I promised last week that I'd talk about Fascination, and I don't want to disappoint.

Dating from some time in the 1920s, Fascination is a relatively simple game played by rolling a small rubber ball, like Skee-Ball, up into a 5x5 grid of holes with a "free" space in the center. A matching light-up board shows which holes the ball has fallen down that round. The goal, like Bingo, is to light up the grid in any number of familiar "Bingo" patterns. Vertical or horizontal lines, sometimes diagonal, sometimes an X. The specific patterns can vary from one Fascination parlor to the next.

A row of Fascination machines mid-game.

In Seaside, the Fascination parlor is attached to the Funland arcade downtown near the waterfront. In the Winter, it operates mostly on weekends. In the summer, it's every day. Each round costs a quarter, and the best way to play is to sit down, set a few dollar bills to the right side of the play area, and every round an assistant will come by and collect that round's quarter and make any necessary change.

More Fascination machines ready to begin play.

Winning a round of Fascination nets you a prize coupon. Those coupons are redeemed at the same prize counter as the rest of the arcade. If you're not in the mood to collect cheap Chinesium plastic toys, I recommend giving any prize tickets to a nearby kid. You'll make their day. Or ruin their parents' day. It's a win-win.

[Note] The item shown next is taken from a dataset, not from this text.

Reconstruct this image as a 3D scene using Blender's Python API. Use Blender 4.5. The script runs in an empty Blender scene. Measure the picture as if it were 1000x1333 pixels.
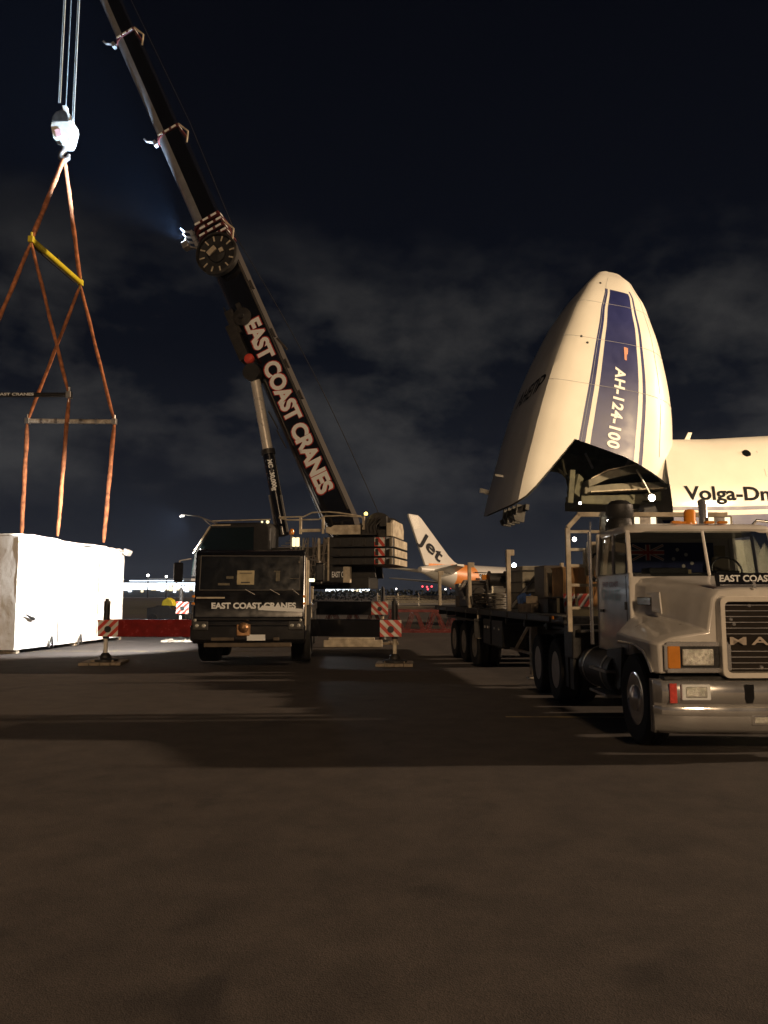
import bpy, bmesh, math, random
from mathutils import Vector as V, Matrix, noise
random.seed(7)
R = math.radians
S = bpy.context.scene
COL = S.collection

# ------------------------------------------------------------------ camera
EYE = 1.7
F, PITCH = 1001.0, math.atan((774 - 666.5) / 1001.0)
cd = bpy.data.cameras.new("camera")
cam = bpy.data.objects.new("camera", cd)
COL.objects.link(cam)
cam.location = (0, 0, EYE)
cam.rotation_euler = (math.pi / 2 + PITCH, 0, 0)
cd.sensor_fit = 'VERTICAL'
cd.sensor_height = 36
cd.lens = 36 * F / 1333
cd.clip_start = 0.1
cd.clip_end = 20000
S.camera = cam

# ------------------------------------------------------------------ view and engine
S.view_settings.view_transform = 'Standard'
S.view_settings.look = 'None'
S.view_settings.exposure = 0.0
S.view_settings.gamma = 1.0
S.render.engine = 'CYCLES'
S.cycles.use_denoising = True
S.cycles.max_bounces = 6
S.cycles.sample_clamp_indirect = 3.0

# ------------------------------------------------------------------ night sky
SUN_EL, SUN_AZ = R(17.5), R(3)          # elevation; angle behind the +x axis
W = bpy.data.worlds.new("World")
S.world = W
W.use_nodes = True
nt = W.node_tree
nt.nodes.clear()
def wn(t, **k):
    n = nt.nodes.new(t)
    for a, b in k.items():
        setattr(n, a, b)
    return n
def wl(a, b):
    nt.links.new(a, b)
tc = wn('ShaderNodeTexCoord')
sep = wn('ShaderNodeSeparateXYZ')
wl(tc.outputs['Generated'], sep.inputs[0])
ramp = wn('ShaderNodeValToRGB')          # vertical gradient of the real sky dome
wl(sep.outputs['Z'], ramp.inputs[0])
e = ramp.color_ramp.elements
e[0].position = 0.0; e[0].color = (0.0130, 0.0138, 0.0185, 1)
e[1].position = 0.75; e[1].color = (0.0009, 0.0012, 0.0030, 1)
k = e.new(0.10); k.color = (0.0082, 0.0092, 0.0138, 1)
k = e.new(0.30); k.color = (0.0022, 0.0030, 0.0062, 1)
mp = wn('ShaderNodeMapping')
mp.inputs['Scale'].default_value = (1.0, 1.0, 1.7)
mp.inputs['Location'].default_value = (2.8, 1.7, 0.1)
wl(tc.outputs['Generated'], mp.inputs[0])
n1 = wn('ShaderNodeTexNoise')
n1.inputs['Scale'].default_value = 3.8
n1.inputs['Detail'].default_value = 7
n1.inputs['Roughness'].default_value = 0.6
n1.inputs['Distortion'].default_value = 0.1
wl(mp.outputs[0], n1.inputs[0])
cr = wn('ShaderNodeValToRGB')
cr.color_ramp.elements[0].position = 0.47
cr.color_ramp.elements[1].position = 0.66
wl(n1.outputs['Fac'], cr.inputs[0])
band = wn('ShaderNodeValToRGB')          # clouds sit low above the horizon
b = band.color_ramp.elements
b[0].position = 0.06; b[0].color = (0.05, 0.05, 0.05, 1)
b[1].position = 0.47; b[1].color = (0, 0, 0, 1)
k = b.new(0.15); k.color = (0.8, 0.8, 0.8, 1)
k = b.new(0.33); k.color = (0.85, 0.85, 0.85, 1)
wl(sep.outputs['Z'], band.inputs[0])
mx = wn('ShaderNodeMath', operation='MULTIPLY')
wl(cr.outputs[0], mx.inputs[0]); wl(band.outputs[0], mx.inputs[1])
mix = wn('ShaderNodeMixRGB', blend_type='ADD')
mix.inputs[2].default_value = (0.0350, 0.0335, 0.0300, 1)
wl(mx.outputs[0], mix.inputs[0]); wl(ramp.outputs[0], mix.inputs[1])
bg = wn('ShaderNodeBackground')
bg.inputs['Strength'].default_value = 1.0
wl(mix.outputs[0], bg.inputs['Color'])
wo = wn('ShaderNodeOutputWorld')
wl(bg.outputs[0], wo.inputs['Surface'])

# ------------------------------------------------------------------ lights
def aim(o, target):
    d = V(target) - o.location
    o.rotation_euler = d.to_track_quat('-Z', 'Y').to_euler()
def lamp(name, kind, loc, target, energy, color, size=0.1, spot=None, blend=0.4):
    l = bpy.data.lights.new(name, kind)
    l.energy = energy
    l.color = color
    if kind == 'SUN':
        l.angle = size
    else:
        l.shadow_soft_size = size
    if spot:
        l.spot_size = R(spot); l.spot_blend = blend
    o = bpy.data.objects.new(name, l)
    COL.objects.link(o)
    o.location = loc
    aim(o, target)
    return o
WARM = (1.0, 0.70, 0.42)
sd = V((math.cos(SUN_AZ) * math.cos(SUN_EL), math.sin(SUN_AZ) * math.cos(SUN_EL), math.sin(SUN_EL)))
lamp('sun', 'SUN', sd * 100, (0, 0, 0), 3.3, (1.0, 0.72, 0.48), R(1.6))
# apron mast behind the photographer, mast in front of the freighter, the crane's own work lamps
lamp('apron_mast_light', 'POINT', (7, -50, 21), (0, 20, 0), 64000, (1.0, 0.68, 0.40), 2.2)
lamp('freighter_mast_light', 'SPOT', (40, 2, 17), (20, 41, 7), 120000, (1.0, 0.72, 0.42), 0.5, 42, 0.5)
lamp('crane_work_light', 'SPOT', (-5.6, 21.6, 3.9), (-10.6, 25.6, 1.3), 7000, (1.0, 0.98, 0.95), 0.12, 100, 0.6)

# ------------------------------------------------------------------ materials
def mat(name, col, rough=0.6, metal=0.0, var=0.15, scale=6.0, bump=0.0, bscale=None, coat=0.0, emit=None, es=1.0, trans=0.0, dirt=None, spec=0.5):
    m = bpy.data.materials.new(name)
    m.use_nodes = True
    t = m.node_tree
    p = t.nodes['Principled BSDF']
    p.inputs['Roughness'].default_value = rough
    p.inputs['Metallic'].default_value = metal
    p.inputs['Coat Weight'].default_value = coat
    p.inputs['Coat Roughness'].default_value = 0.08
    p.inputs['Specular IOR Level'].default_value = spec
    if trans:
        p.inputs['Transmission Weight'].default_value = trans
    g = t.nodes.new('ShaderNodeTexCoord')
    n = t.nodes.new('ShaderNodeTexNoise')
    n.inputs['Scale'].default_value = scale
    n.inputs['Detail'].default_value = 6
    t.links.new(g.outputs['Object'], n.inputs[0])
    r = t.nodes.new('ShaderNodeValToRGB')
    r.color_ramp.elements[0].position = 0.3
    r.color_ramp.elements[1].position = 0.72
    c = V(col)
    lo = c * (1 - var)
    hi = c * (1 + var)
    if dirt:
        lo = V(dirt)
    r.color_ramp.elements[0].color = (*lo, 1)
    r.color_ramp.elements[1].color = (min(hi[0], .92), min(hi[1], .92), min(hi[2], .92), 1)
    t.links.new(n.outputs['Fac'], r.inputs[0])
    t.links.new(r.outputs[0], p.inputs['Base Color'])
    rr = t.nodes.new('ShaderNodeMapRange')
    rr.inputs['To Min'].default_value = max(0.02, rough - 0.12 * (rough > .1))
    rr.inputs['To Max'].default_value = min(1, rough + 0.12)
    t.links.new(n.outputs['Fac'], rr.inputs[0])
    t.links.new(rr.outputs[0], p.inputs['Roughness'])
    if bump:
        n2 = t.nodes.new('ShaderNodeTexNoise')
        n2.inputs['Scale'].default_value = bscale or scale * 4
        n2.inputs['Detail'].default_value = 5
        t.links.new(g.outputs['Object'], n2.inputs[0])
        bp = t.nodes.new('ShaderNodeBump')
        bp.inputs['Strength'].default_value = bump
        bp.inputs['Distance'].default_value = 0.03
        t.links.new(n2.outputs['Fac'], bp.inputs['Height'])
        t.links.new(bp.outputs[0], p.inputs['Normal'])
    if emit:
        p.inputs['Emission Color'].default_value = (*emit, 1)
        p.inputs['Emission Strength'].default_value = es
    return m

BLACK = mat('black_paint', (0.006, 0.006, 0.007), 0.2, coat=0.5, var=.15)
BLACKM = mat('matte_black_steel', (0.016, 0.015, 0.014), 0.5, var=.5, scale=9, bump=.2)
DARK = mat('greasy_dark_steel', (0.03, 0.027, 0.024), 0.5, metal=.3, var=.5, scale=7, bump=.3)
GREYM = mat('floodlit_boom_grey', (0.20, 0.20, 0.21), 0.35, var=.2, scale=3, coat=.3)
TAN = mat('pale_cream_steel', (0.62, 0.55, 0.42), 0.5, var=.18, scale=5, dirt=(.34, .28, .2))
CREAM = mat('cream_lettering', (0.88, 0.91, 0.91), 0.4, var=.01)
REDL = mat('red_lettering', (0.45, 0.03, 0.02), 0.5, var=.1)
FLANGE = mat('brown_flange', (0.035, 0.028, 0.022), 0.7, var=.3, scale=5)  # boom top face and edge trim, browner than the black sides
REDP = mat('dark_red_paint', (0.22, 0.012, 0.008), 0.25, coat=.6, var=.3)
RUBBER = mat('tyre_rubber', (0.018, 0.017, 0.016), 0.85, var=.4, scale=14, bump=.4)
CHROME = mat('chrome', (0.85, 0.84, 0.82), 0.2, metal=.85, var=.08)
STEEL = mat('worn_steel', (0.42, 0.40, 0.38), 0.38, metal=.8, var=.25, scale=8, bump=.1)
GLASS = mat('dark_glass', (0.006, 0.007, 0.008), 0.06, var=.1, spec=.7)
CABG = mat('greenish_cab_glass', (0.008, 0.014, 0.013), 0.05, var=.1, spec=.8)
SILVER = mat('pale_silver_truck_paint', (0.72, 0.69, 0.64), 0.32, var=.04, scale=3.5, coat=.5, dirt=(.58, .55, .50))
CABIN = mat('cab_lining', (0.10, 0.085, 0.065), 0.8, var=.3)
BEIGE = mat('beige_lining', (0.42, 0.36, 0.22), 0.8, var=.2)
AMBER = mat('amber_lens', (0.75, 0.27, 0.03), 0.25, var=.15, coat=.5)
LENS = mat('clear_lamp_lens', (0.72, 0.70, 0.62), 0.12, metal=.6, var=.3, scale=26, bump=.4)
REDLENS = mat('red_reflector', (0.7, 0.08, 0.06), 0.3, var=.2, scale=30)
WOOD = mat('plywood', (0.40, 0.24, 0.10), 0.7, var=.35, scale=4, bump=.2)
TIMBER = mat('weathered_timber', (0.26, 0.21, 0.15), 0.8, var=.35, scale=9, bump=.4)
ROPE = mat('steel_rope', (0.42, 0.48, 0.50), 0.4, metal=.5, var=.2, scale=30, bump=.3)
SLING = mat('orange_brown_sling', (0.42, 0.15, 0.06), 0.85, var=.55, scale=5, bump=.4, bscale=30)
YEL = mat('yellow_paint', (0.75, 0.62, 0.03), 0.45, var=.15)
WHITE = mat('white_paint', (0.78, 0.76, 0.70), 0.45, var=.06, dirt=(.6, .57, .5))
OFFW = mat('chipped_white_paint', (0.62, 0.58, 0.50), 0.6, var=.1, scale=9, dirt=(.25, .2, .15))
WRAP = mat('white_plastic_wrap', (0.82, 0.80, 0.76), 0.5, var=.05, scale=1.2, bump=.5, bscale=2.2)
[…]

As far as I know there are only two Fascination parlors left on the West coast, and maybe ten-fifteen of them left in the country. They're built using old analog telephone switching equipment, and less popular parlors have been cannibalized to keep the more popular ones going.

If you happen to be in Seaside for a weekend, stop by and check it out. You won't regret it.

Fascination playboard showing historical ticket values for winning.